The next step was to have Ulf Hjertonsson, Sweden’s No. 2 man in the Washington embassy, arrange a meeting between Arafat and a group of distinguished American Jews. (The Swedes had tried for a similar session in 1983 but the timing was wrong.)
Such a meeting, the Swedes thought, would help impel a U.S.-PLO dialogue, enabling each side to see that the other was not a demon. Andersson also thought that an American Jewish group would ease the way for the United States to accept contact with the PLO. Hjertonsson asked Stanley Sheinbaum of Los Angeles, a publisher and a regent of the University of California, to assemble the group.
Then, in July, Jordan’s King Hussein announced that he no longer felt responsibility for the West Bank. That underlined for Andersson the need to play his PLO card. Finally, Arafat and his colleagues met with the American Jewish delegates at a palace on the outskirts of Stockholm, seven months after the quiet diplomacy was launched. At that session, Arafat moved toward meeting American requirements for a joint U.S.-PLO dialogue. The PLO was telling the world that it was ready to reach out and adopt new policy.

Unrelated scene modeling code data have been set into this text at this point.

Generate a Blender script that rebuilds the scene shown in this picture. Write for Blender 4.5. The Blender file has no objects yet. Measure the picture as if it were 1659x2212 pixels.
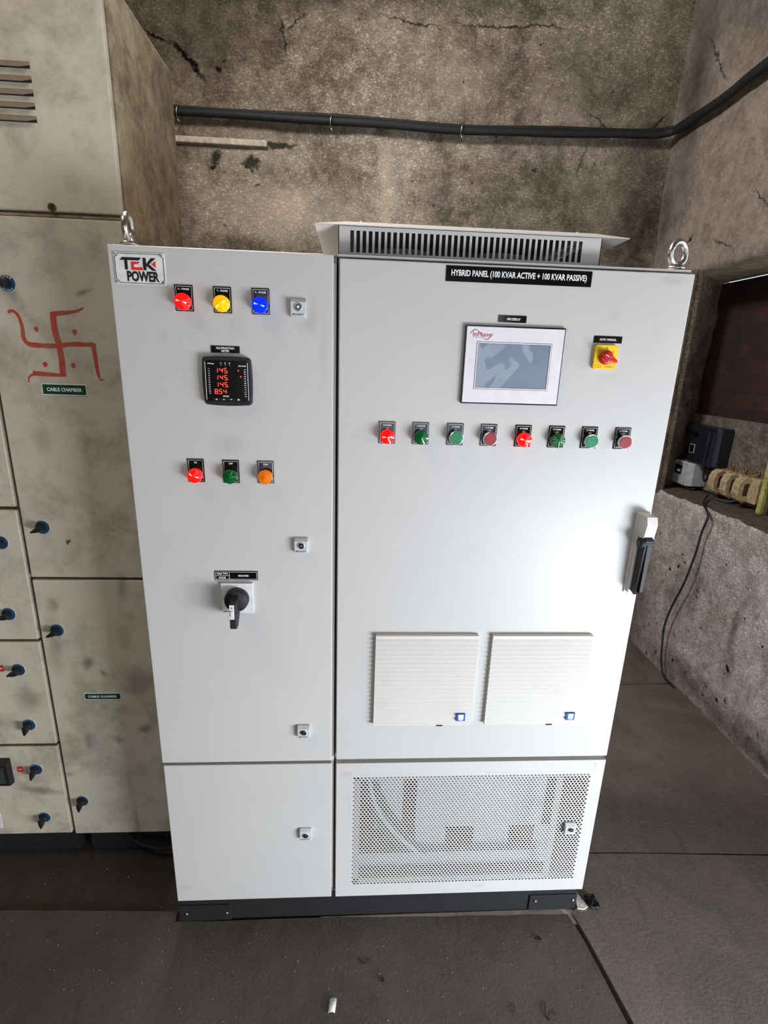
import bpy, bmesh, math, random
from mathutils import Vector, Matrix
from math import sin, cos, pi, radians
random.seed(7)
S = bpy.context.scene
COL = S.collection

# ------------------------------------------------------------------ camera, light, exposure
cam_d = bpy.data.cameras.new('camera')
cam = bpy.data.objects.new('camera', cam_d); COL.objects.link(cam); S.camera = cam
R = Matrix.Rotation(-0.06366679, 4, 'Z') @ Matrix.Rotation(1.28769786, 4, 'X') @ Matrix.Rotation(0.03306971, 4, 'Z')
cam.matrix_world = Matrix.Translation((0.47384, -1.11010, 1.57008)) @ R
cam_d.sensor_fit = 'HORIZONTAL'; cam_d.sensor_width = 36
cam_d.lens = 1114.75 / 1659 * 36
cam_d.clip_start = 0.02

S.view_settings.view_transform = 'Standard'
S.view_settings.look = 'None'
S.view_settings.gamma = 1
S.view_settings.use_curve_mapping = False
S.view_settings.exposure = 0.0

w = bpy.data.worlds.new('daylight'); S.world = w; w.use_nodes = True
bg = w.node_tree.nodes['Background']
bg.inputs[0].default_value = (0.80, 0.88, 1.0, 1); bg.inputs[1].default_value = 1.2

def area(name, loc, target, sx, sy, power, col):
    l = bpy.data.lights.new(name, 'AREA'); l.shape = 'RECTANGLE'; l.size = sx; l.size_y = sy
    l.energy = power; l.color = col
    o = bpy.data.objects.new(name, l); COL.objects.link(o); o.location = loc
    d = Vector(target) - Vector(loc)
    o.rotation_euler = d.to_track_quat('-Z', 'Y').to_euler()
    return o
area('yard_doorway_daylight', (2.30, -1.50, 0.34), (0.75, 0.0, 0.16), 1.4, 0.60, 118, (0.83, 0.90, 1.0))
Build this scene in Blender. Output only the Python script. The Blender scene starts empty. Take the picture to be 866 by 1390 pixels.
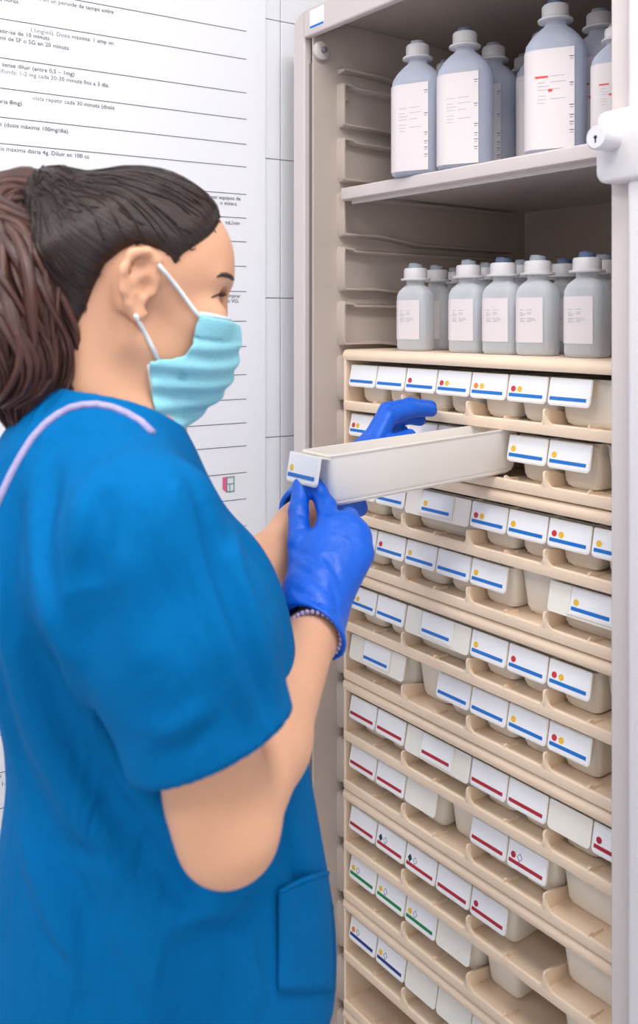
import bpy, bmesh, math, random
import numpy as np
from mathutils import Vector, Matrix
from mathutils.bvhtree import BVHTree

S = bpy.context.scene
COL = S.collection
PI = math.pi

# ------------------------------------------------------------------ camera, light, exposure
IMG_W, IMG_H, FPX = 866.0, 1390.0, 1230.0
HORIZON = 432.0                                   # row of the eye level
CAM = Vector((1.264, -1.014, 1.50))
YAW = math.radians(52.8)
FWD = Vector((-math.sin(YAW), math.cos(YAW), 0))
RGT = Vector((math.cos(YAW), math.sin(YAW), 0))
UP = Vector((0, 0, 1))
cd = bpy.data.cameras.new('camera')
cam = bpy.data.objects.new('camera', cd); COL.objects.link(cam)
cam.location = CAM; cam.rotation_euler = (PI/2, 0, YAW)
cd.sensor_fit = 'VERTICAL'; cd.sensor_height = 36.0; cd.sensor_width = 36.0
cd.lens = FPX/IMG_H*36.0
cd.shift_y = (HORIZON-IMG_H/2)/IMG_H
cd.clip_start = 0.05
cd.dof.use_dof = True; cd.dof.focus_distance = 1.42; cd.dof.aperture_fstop = 5.0
S.camera = cam

world = bpy.data.worlds.new('world'); S.world = world
world.use_nodes = True
world.node_tree.nodes['Background'].inputs[0].default_value = (0.9, 0.95, 1.0, 1)
world.node_tree.nodes['Background'].inputs[1].default_value = 1.0
S.view_settings.view_transform = 'Standard'
S.view_settings.look = 'None'
S.view_settings.exposure = 0.0
S.view_settings.gamma = 1.0
S.view_settings.use_curve_mapping = False
S.cycles.use_denoising = True
S.cycles.max_bounces = 10
S.cycles.transparent_max_bounces = 24
S.cycles.caustics_reflective = False
S.cycles.caustics_refractive = False

def area_light(name, loc, target, sx, sy, power, color=(1, 1, 1)):
    l = bpy.data.lights.new(name, 'AREA'); l.shape = 'RECTANGLE'
    l.size = sx; l.size_y = sy; l.energy = power; l.color = color
    o = bpy.data.objects.new(name, l); COL.objects.link(o)
    o.location = loc
    o.rotation_euler = (Vector(target)-Vector(loc)).to_track_quat('-Z', 'Y').to_euler()
    return o
# fill light at an added window in the right wall, and the ceiling panels
area_light('window_fill', (2.93, -1.93, 1.57), (0.0, -1.60, 1.45), 1.75, 1.32, 9, (1.0, 0.985, 0.965))
CEIL = 2.72
PANELS = [(1.12, -0.52), (1.10, -2.0), (0.30, -1.45)]
for k, (lx, ly) in enumerate(PANELS):
    area_light('ceiling_panel_light', (lx, ly, CEIL-0.03), (lx, ly, 0), 0.56, 0.56, (15, 15, 5)[k], (1.0, 0.99, 0.97))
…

The rest is contemporary history: In Geneva earlier this month, Arafat specifically confirmed having met U.S. dialogue demands (after further prodding by Andersson and Arab governments). Shultz, as he had promised the Swedes, accepted Arafat’s words. The first U.S.-PLO meeting followed on Dec. 16 in Tunis.
The future, of course, remains unpredictable. Last week, Israel formed a new government to contend with a new situation. A new U.S. Administration will be contending with it next month. Arafat’s PLO leadership is always subject to challenge. But the way to peace in the Middle East was a route planned in faraway Stockholm, charted along the lines of classical diplomacy.